The DREAM act is a commonsense piece of legislation that ought to become the law of the land. If it becomes law, alien students who graduate from high school, have no criminal record and entered the U.S. before age 16 can become legal residents, if they have lived here for 5 years. They will be given the opportunity to earn conditional legal status by serving 2 years in the military or completing 2 years of college.
Foreign-born students represent a significant and growing percentage of the current student population. Unfortunately, immigration status and barriers to higher education contribute to a higher-than-average high dropout rate, which costs taxpayers and the economy billions of dollars each year. The DREAM Act would eliminate these barriers for many students, and the DREAM Act’s high school graduation requirement would provide a powerful incentive for students who might otherwise drop out to stay in school and graduate.

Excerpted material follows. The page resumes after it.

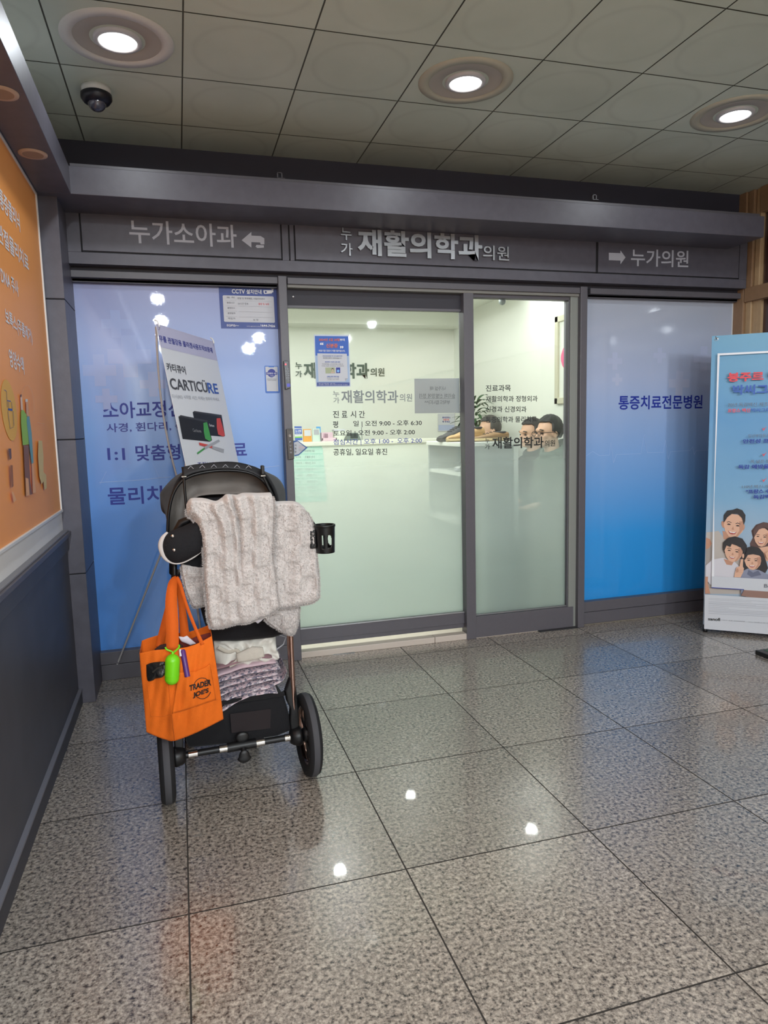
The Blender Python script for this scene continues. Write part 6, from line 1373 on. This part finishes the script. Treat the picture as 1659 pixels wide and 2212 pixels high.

Enabling 800,000 immigrant students access to higher education would go a long way in inspiring other immigrant youth to strive for a college education. This will help boost the number of high skilled American-raised workers. As they take their place in the workplace as hard working, taxpaying Americans, they will contribute a lifetime of revenues at the local, state and federal level.
Americans recognize that these young people did not break the law, and that deporting them would deprive the country of talented and valuable human capital that could be put to work in the military or civilian sector where they will become productive tax-paying workers, a result that is preferred to keeping them in the limbo of undocumented existence that makes them unemployable and robs the country of their talents and potential.
A national poll conducted by Opinion Research Corporation for First Focus in June 2010, shows that support for DREAM cuts across regional and party lines with 70 percent overall support, 60% support from Republicans and 80% support from Democrats. University presidents and educational associations, as well as military recruiters, business and religious leaders have called on Congress to pass the DREAM Act.
Whatever blame can be laid to the parents of minors brought to the United States illegally, is not reason enough to punish children who were brought here when they were too young to have a say in the decision. We have long recognized that minors do not have the same legal rights or responsibilities placed upon their parents. Until a child reaches the age of 18 (in most states) he (or she) may not be legally responsible for his actions.
Government has an obligation to protect citizens, particularly their young citizens, form harm. This is the reason courts make decisions that are in the best “interests of the child”. Because of this notion of protection, not even a parent can neglect or abuse a child without risking prosecution and termination of parental rights.
We excuse minors from contractual duties when they enter into ill-advised contracts; we keep them from buying liquor and tobacco and from getting a driver’s license. Children need parental permission for dental procedures, to get married and even to get a tattoo. The Department of Labor enforces rules that govern the maximum number of hours a minor might work and the type of work permitted for minors. The Labor Department lists 17 hazardous occupations in which minors may not work. And it prohibits minors under 16 from engaging in farm work.
The vulnerability of children and their limited role in decision making is reason enough for politicians to get on board and do what is in the best interests of these children. That, ultimately, is also in the best interests of the country, and is the least the government can do to fulfill its role as protector of the nation's youth.